Michael Hann

Playing dead | 21 March 2019

In pop music, it's never been a better time to be dead

issue 23 March 2019

In March 1968, Frank Zappa released an album called We’re Only in it for the Money. Presumably, then, Zappa — who died a little over a quarter of a century ago — would be delighted to discover that he begins his latest tour next month, with a series of shows in the US followed by a visit to the UK in May, including a show at the Palladium in London.

Zappa will be appearing in holographic form, using footage filmed in a Los Angeles rehearsal space in 1974, his disembodied voice backed by a live band. The show is to be made up of ‘footage that no one has ever seen, as it has been locked in the vaults since the early 70s,’ says Jeff Pezzuti of Eyellusion, the company that produced the hologram.

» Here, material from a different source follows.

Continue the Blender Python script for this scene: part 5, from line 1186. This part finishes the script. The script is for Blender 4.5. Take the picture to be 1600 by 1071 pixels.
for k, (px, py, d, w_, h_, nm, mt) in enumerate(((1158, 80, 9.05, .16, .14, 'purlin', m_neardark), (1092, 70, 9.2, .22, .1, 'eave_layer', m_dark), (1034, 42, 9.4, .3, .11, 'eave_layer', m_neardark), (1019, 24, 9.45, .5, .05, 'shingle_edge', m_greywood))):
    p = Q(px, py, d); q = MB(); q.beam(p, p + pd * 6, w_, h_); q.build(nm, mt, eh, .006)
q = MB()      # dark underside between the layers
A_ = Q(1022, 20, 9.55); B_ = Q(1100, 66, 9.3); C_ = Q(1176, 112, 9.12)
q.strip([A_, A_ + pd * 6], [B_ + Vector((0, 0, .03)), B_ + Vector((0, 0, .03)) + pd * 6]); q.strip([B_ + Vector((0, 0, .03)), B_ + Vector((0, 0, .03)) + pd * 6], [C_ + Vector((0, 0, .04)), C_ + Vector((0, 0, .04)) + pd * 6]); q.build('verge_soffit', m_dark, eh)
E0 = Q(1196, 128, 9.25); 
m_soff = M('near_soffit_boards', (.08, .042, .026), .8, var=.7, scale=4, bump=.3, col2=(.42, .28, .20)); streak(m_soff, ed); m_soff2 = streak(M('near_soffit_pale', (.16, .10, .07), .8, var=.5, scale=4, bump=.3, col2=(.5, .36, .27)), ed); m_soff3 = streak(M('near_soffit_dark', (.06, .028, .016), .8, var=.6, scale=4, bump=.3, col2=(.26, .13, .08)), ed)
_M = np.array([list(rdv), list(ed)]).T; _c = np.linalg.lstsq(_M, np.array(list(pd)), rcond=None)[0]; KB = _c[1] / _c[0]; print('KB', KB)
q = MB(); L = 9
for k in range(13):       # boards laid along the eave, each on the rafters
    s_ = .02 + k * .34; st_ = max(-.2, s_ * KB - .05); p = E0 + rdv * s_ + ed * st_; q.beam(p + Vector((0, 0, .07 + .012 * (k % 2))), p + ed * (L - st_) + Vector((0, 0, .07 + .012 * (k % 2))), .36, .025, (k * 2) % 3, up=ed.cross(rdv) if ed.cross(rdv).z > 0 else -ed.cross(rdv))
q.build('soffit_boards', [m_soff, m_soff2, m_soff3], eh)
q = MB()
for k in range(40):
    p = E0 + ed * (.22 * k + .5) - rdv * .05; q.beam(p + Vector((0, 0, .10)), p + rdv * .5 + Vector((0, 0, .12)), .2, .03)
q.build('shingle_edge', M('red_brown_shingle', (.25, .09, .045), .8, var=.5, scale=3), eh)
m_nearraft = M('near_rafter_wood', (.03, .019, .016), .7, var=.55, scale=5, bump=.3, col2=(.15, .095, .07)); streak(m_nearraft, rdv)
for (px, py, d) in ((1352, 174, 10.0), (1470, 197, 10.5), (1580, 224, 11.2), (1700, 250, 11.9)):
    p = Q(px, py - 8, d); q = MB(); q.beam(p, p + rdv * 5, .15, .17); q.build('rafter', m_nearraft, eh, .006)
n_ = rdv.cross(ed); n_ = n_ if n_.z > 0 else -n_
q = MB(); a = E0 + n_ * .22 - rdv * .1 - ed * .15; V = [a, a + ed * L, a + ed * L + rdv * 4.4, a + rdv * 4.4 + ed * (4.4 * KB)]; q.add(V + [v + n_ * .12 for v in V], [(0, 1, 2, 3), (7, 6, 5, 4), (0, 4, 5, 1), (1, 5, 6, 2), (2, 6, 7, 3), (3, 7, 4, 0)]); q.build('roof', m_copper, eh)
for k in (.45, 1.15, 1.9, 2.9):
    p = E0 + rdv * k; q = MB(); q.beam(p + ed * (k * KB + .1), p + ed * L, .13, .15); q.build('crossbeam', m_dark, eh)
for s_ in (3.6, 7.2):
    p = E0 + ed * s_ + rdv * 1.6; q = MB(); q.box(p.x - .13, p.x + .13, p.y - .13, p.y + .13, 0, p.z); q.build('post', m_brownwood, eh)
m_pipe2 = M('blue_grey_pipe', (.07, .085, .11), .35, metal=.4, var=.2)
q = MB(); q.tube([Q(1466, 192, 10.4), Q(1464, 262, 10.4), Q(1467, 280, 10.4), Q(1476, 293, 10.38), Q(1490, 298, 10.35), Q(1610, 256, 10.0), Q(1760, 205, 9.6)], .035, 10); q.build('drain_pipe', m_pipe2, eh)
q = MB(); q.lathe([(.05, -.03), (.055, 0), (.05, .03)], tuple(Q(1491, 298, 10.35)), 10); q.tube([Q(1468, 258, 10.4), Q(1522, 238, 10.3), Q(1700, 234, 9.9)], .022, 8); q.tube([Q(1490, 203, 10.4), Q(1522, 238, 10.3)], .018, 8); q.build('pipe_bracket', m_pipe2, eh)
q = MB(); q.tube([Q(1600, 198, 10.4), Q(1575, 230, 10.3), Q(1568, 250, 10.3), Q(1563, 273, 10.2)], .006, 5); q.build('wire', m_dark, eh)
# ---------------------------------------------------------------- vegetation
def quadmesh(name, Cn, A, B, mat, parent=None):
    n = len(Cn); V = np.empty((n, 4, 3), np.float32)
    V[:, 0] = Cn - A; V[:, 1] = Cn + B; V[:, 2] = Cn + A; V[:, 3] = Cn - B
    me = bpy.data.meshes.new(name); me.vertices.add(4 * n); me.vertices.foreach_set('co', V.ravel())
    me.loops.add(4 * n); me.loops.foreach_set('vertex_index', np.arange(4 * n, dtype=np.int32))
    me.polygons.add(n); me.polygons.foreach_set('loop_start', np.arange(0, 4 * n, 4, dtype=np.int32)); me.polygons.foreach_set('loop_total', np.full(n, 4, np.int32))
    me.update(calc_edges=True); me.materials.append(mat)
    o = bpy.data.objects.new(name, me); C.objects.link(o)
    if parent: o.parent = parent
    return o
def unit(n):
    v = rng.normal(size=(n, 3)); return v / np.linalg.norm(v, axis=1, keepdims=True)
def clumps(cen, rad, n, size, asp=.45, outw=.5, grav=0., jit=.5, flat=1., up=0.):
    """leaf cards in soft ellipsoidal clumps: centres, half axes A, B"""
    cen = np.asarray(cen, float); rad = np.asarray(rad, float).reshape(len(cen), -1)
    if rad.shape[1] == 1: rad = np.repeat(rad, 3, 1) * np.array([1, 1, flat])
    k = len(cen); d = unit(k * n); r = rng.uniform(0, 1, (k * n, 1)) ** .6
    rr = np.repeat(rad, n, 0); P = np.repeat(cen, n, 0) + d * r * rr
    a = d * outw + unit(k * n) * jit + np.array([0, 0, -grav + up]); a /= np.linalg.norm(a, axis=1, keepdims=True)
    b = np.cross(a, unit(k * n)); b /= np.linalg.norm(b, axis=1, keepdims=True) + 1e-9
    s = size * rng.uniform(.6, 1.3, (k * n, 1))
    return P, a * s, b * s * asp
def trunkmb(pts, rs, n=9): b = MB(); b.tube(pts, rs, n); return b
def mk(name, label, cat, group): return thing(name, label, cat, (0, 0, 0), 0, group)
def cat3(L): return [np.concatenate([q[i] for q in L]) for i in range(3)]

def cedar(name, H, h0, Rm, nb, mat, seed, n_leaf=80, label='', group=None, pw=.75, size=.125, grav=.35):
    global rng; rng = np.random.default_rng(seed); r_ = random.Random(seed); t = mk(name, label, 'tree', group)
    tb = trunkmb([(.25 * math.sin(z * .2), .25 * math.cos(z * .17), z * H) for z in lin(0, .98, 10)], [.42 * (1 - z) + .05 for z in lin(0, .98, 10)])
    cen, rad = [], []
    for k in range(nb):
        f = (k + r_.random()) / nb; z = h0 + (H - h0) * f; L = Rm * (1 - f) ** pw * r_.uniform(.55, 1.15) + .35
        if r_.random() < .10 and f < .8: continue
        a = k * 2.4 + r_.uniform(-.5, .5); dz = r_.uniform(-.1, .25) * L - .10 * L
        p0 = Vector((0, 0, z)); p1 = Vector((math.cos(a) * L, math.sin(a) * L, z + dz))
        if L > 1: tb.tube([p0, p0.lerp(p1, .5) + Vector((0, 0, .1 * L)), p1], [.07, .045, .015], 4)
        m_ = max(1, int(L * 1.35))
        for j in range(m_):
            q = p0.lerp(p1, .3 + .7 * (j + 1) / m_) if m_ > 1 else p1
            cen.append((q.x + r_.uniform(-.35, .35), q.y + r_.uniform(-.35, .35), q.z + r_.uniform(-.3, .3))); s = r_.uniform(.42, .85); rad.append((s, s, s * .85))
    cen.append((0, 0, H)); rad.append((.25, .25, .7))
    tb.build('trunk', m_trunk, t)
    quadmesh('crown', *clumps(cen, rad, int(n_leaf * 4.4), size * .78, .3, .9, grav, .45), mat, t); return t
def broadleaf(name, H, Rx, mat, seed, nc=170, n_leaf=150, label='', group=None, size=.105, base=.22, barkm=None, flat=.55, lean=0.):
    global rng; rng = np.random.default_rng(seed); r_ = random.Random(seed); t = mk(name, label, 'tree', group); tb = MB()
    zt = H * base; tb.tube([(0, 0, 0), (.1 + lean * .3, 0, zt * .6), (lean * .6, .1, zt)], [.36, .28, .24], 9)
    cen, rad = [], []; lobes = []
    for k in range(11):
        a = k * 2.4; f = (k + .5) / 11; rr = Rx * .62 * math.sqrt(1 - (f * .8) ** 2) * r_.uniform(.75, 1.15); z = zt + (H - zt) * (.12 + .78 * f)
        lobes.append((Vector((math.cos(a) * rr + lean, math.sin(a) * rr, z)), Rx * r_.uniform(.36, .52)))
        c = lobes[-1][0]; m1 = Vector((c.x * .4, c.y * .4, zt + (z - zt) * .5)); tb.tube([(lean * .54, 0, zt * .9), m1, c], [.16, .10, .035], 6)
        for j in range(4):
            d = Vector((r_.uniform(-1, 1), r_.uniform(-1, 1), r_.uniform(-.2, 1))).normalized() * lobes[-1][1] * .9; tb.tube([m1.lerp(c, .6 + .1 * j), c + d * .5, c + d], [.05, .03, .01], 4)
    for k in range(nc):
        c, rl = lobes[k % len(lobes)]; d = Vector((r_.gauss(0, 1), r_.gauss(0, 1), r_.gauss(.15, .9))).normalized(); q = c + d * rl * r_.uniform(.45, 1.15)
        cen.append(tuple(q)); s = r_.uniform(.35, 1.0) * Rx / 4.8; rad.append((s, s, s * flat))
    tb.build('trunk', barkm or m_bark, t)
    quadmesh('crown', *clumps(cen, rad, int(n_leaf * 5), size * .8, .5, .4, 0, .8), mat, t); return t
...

‘As a futurist, and hologram enthusiast, Frank fearlessly broke through boundary after boundary as an artist, and in honouring his indomitable spirit we’re about to do it again, 25 years after his passing,’ said Zappa’s son Ahmet.

Well, he would, wouldn’t he? But bear in mind that in 2016 another Zappa offspring, Dweezil, told Rolling Stone that the Zappa Family Trust — of which Ahmet is a trustee — is ‘beyond broke’, and it’s hard not to suspect, perhaps, that that 51-year-old album’s title was on the nose.

The music business has, of course, never been anything but fairly tawdry. It’s always been every bit as much about the business as the music. Ever since Elvis Presley’s death in August 1977, when seven singles charted simultaneously, it has been recognised that death is one of the shrewdest career moves an artist could make. But at that point the gain was sporadic: a few weeks of massively boosted sales, followed by regular reissues of greatest hits albums.

Now, though, we’ve entered an age when the combination of mortality, declining record sales and technology has led to the opening up of new frontiers in the exploitation of artists’ catalogues and legacies.